Итак, чего же опять нам не хватает здесь для желанного счастья? Остановить заведенный ритм движения по поверхности земли – однообразный, суетой навязанный порядок земных, плотских забот и трудов – и предпочесть всему этому свободу двигаться в ином направлении: вместо поверхностного пробегания по дорогам жизни начать углубляться в саму эту жизнь, начать действительно жить. Город позади – наше бесплодно прожитое прошлое, город впереди – так же бессмысленно запрограммированное нами будущее. Поезд – жизнь наша, проживаемая в искусственных, лишенных всякого живого дыхания и истинной радости условиях, отгороженная разного рода мягкими и жесткими перегородками и двойными рамами от мира Божиего. Смотрим сквозь стекла на этот мир, восхищаемся его красотой, но предпочли ему тесные пластмассовые каюты, поролоновые лежанки, чемоданы, тюки, тряску под глупую воркотню радио...

И вот, так же как для полноты реальности плоской картине не хватало пространственной глубины и самому этому пространству не хватало бы течения времени, так и для всего этого мира, окружающего нас, при всей его красоте и богатстве, при всех наших многочисленных деланиях, поисках в нем, необходимо еще одно измерение, одно направление, передвижение, еще одна существеннейшая глубина – это вхождение в мир духовный, приближение к Богу, соединение с Ним по благодати. Без этого углубления, вернее, возвышения по степеням духовности, наша жизнь остается все той же плоской яркой картинкой без пространства для жизни – одним мечтанием. Без этого восхождения в мир иной наше бытие лишь застывшее, мертвое пространство, лишенное жизни, как неподвижная скульптура,– опять же одна иллюзия, опять только пробегающий за стеклом пейзаж, на который мы со скукой взираем из тесного купе пассажирского вагона.

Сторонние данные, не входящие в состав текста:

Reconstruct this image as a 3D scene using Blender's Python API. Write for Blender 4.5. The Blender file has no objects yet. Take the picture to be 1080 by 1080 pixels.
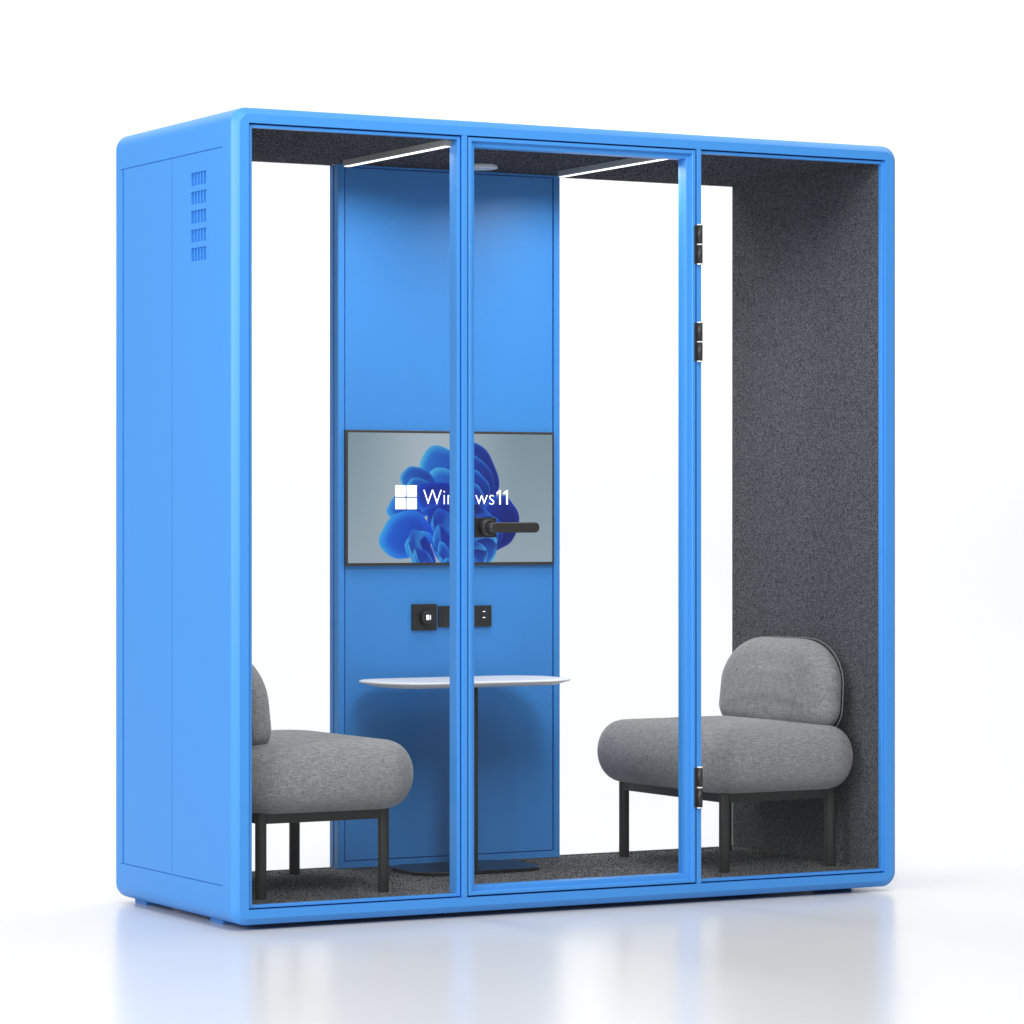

Но как мы двигаемся в пределах пространства и выбираем лучшие и приятнейшие места для жительства, так есть у нас способность перемещаться и в области духовной, все силы души, самый центр своей жизни сосредоточивая и располагая на разных степенях духовности. Можем избрать плотское состояние, все душевные и даже духовные силы поставить в рабскую зависимость от плоти и ее прихотей, завязнуть с головой в веществе, в его свойствах, все интересы, все цели иметь лишь в области материальных стихий, из человека превратиться в назойливо жужжащую муху, всегда озабоченную, усердно изучающую разного рода резкие запахи, исследующую «залежи полезных ископаемых». Можем избрать жизнь душевную, посвятив свои силы служению разного рода игре чувств и переживаний, изысканной игре на натянутых струнах больной, уставшей души, и прожить жизнь подобно пьяному, переходящему от бурного хохота к громким рыданиям и от душещипательных самоукорений к площадной брани.

И можем избрать жизнь духовную, когда человек ищет путь и дверь именно в духовный мир, в мир, лежащий за гранью вещества и чувств. Но и здесь опасность: «незаконно открытая дверь», вернее, перелезание через забор12, приведет в мир падших духов, которые будут принимать вид светлых Ангелов. Такая «жизнь», конечно, не жизнь! Но если человек войдет в область истинно духовной жизни дверью13 истины – Христом, то в лоне Православной Церкви (а «царские врата» только здесь и находятся) он действительно может начать настоящую жизнь! Только здесь его жизнь получает смысл, цельность, значимость. Тогда открывается и цена всего того, что окружает человека в мире видимом. Оказывается, видимый, вещественный мир – это только книга о Боге, это только пособие, картина, всего-навсего живописующая нам образ истинной реальности. Это только спроецированная на плоское полотно огромная, бесконечно прекрасная, безгранично богатая и славная жизнь. Но сама эта картина еще не жизнь. Только если мы движемся, устремляемся в область истинно духовного, тогда мы по-настоящему живем, идем, действуем, только это действительно труд и подвиг. Этот мир всего лишь дорога, по которой мы идем, от которой отталкиваемся ногой, спешим к дому, где нас ждут самые близкие, где все готово к трапезе. Но если мы не знаем цели пути, если, вместо того чтобы стремиться преодолеть эту пыльную дорогу, мы воспользуемся ею лишь для того, чтобы выстроить на ней убогую хибарку,– какие мы тогда жалкие, обреченные люди!